We were working on nights and weekends on borrowed equipment. Um, we, we had a, a great post supervisor, Peter Chomsky. We had a great lab helping us. And we basically were able to create this sort of director's cut, because it is my cut of the movie as of now with what I had to work with. And a lot of the stuff was just tightening stuff.
Adding, you know, with 4K, The image is so clear. You can almost. Zoom in double the amount [00:21:00] of the original image. So I was able to, in a scene with only three shots, suddenly have what felt like seven shots. Because I could zoom in and move in and retighten
Dan Delgado (Host): and reframe. So it's not exactly a true director's cut, but it's close.
So that's what we're calling it. And at this point, close is good enough. The new director's cut edition of The Linguini Incident Was released in 2024. It's available on Blu-ray, and as of this recording is streaming on the Criterion Channel.
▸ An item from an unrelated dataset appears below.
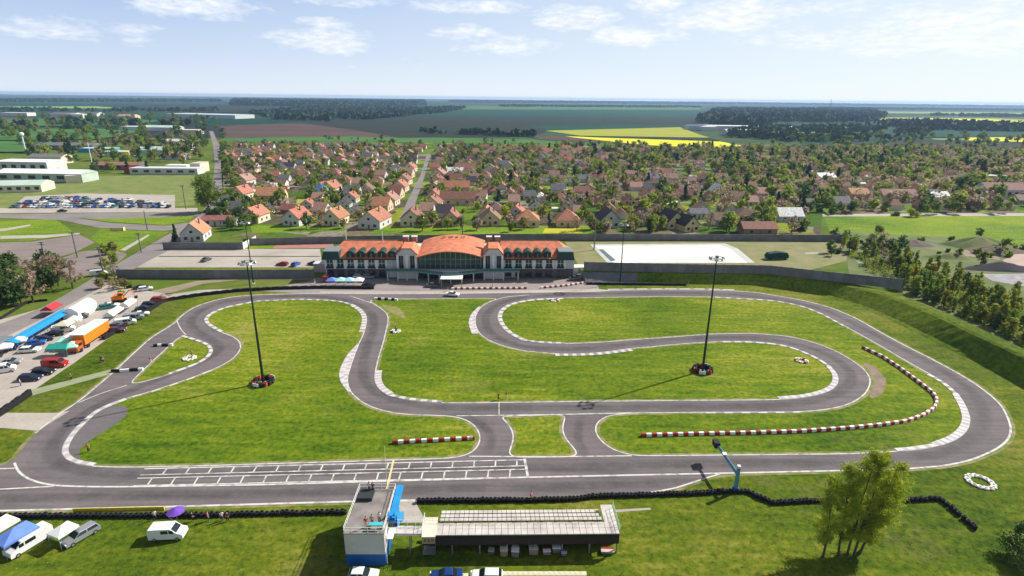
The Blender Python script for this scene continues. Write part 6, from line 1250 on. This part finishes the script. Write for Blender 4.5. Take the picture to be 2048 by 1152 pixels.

Here's what Esther Ballant had to say after seeing this new cut of the film.
Eszter Balint: I think the distance of time gave me a perspective of more appreciation. It's, it's fun, you know, and it's. It's, I think there, there might still be something about it that I don't know. There's something really lovely about it. It's, it's really about, I saw that it's about the friendship so much more than the love story, you know, and, uh, and that really [00:22:00] hit me more this time.
And I don't know if that's something that came out more in Richard's cut or that just with the distance of time, obviously I don't have a memory of the exact cut, previous cuts. So I can't quite compare. But I have just more appreciation for it, for what it is. It does, it's not like a heavy, life changing drama.
You know, it's not a exploring deep themes that have never been explored before about human nature. Um, but it's actually got the sensibility that's really fun in it. And I just appreciated it more now.
Richard Shepard: But I'll tell you Dan, the best part about this has been the reception that the movie has gotten now, because people like it.
And we've been screening it all over the country. And suddenly, I've been going with Roseanne Arquette and Esther [00:23:00] Ballen to screenings. And it's been so fun because it's, uh, I get to celebrate this movie that for a very long time really caused me a huge amount of pain. So from a purely, like, the big circle of life, uh, to be able to finally, A, be proud of the movie, B, be, want people to see it, not, want people not to see it, and to have now been able to celebrate it in some way, because I certainly didn't celebrate it when it came out, you know, 30 years ago, so, that part has also been, Prices.
This is obviously not, uh, like the holy grail. I'm not going to make a lot of money on this. I'll be lucky if I break even, like it's going to, it's people are, people are going to see it, you know, and that, that makes me really happy.
Dan Delgado (Host): Now, over 30 years later, Richard Shepard can finally put the incident of the Linguini incident behind him and hopefully we'll get some text [00:24:00] messages.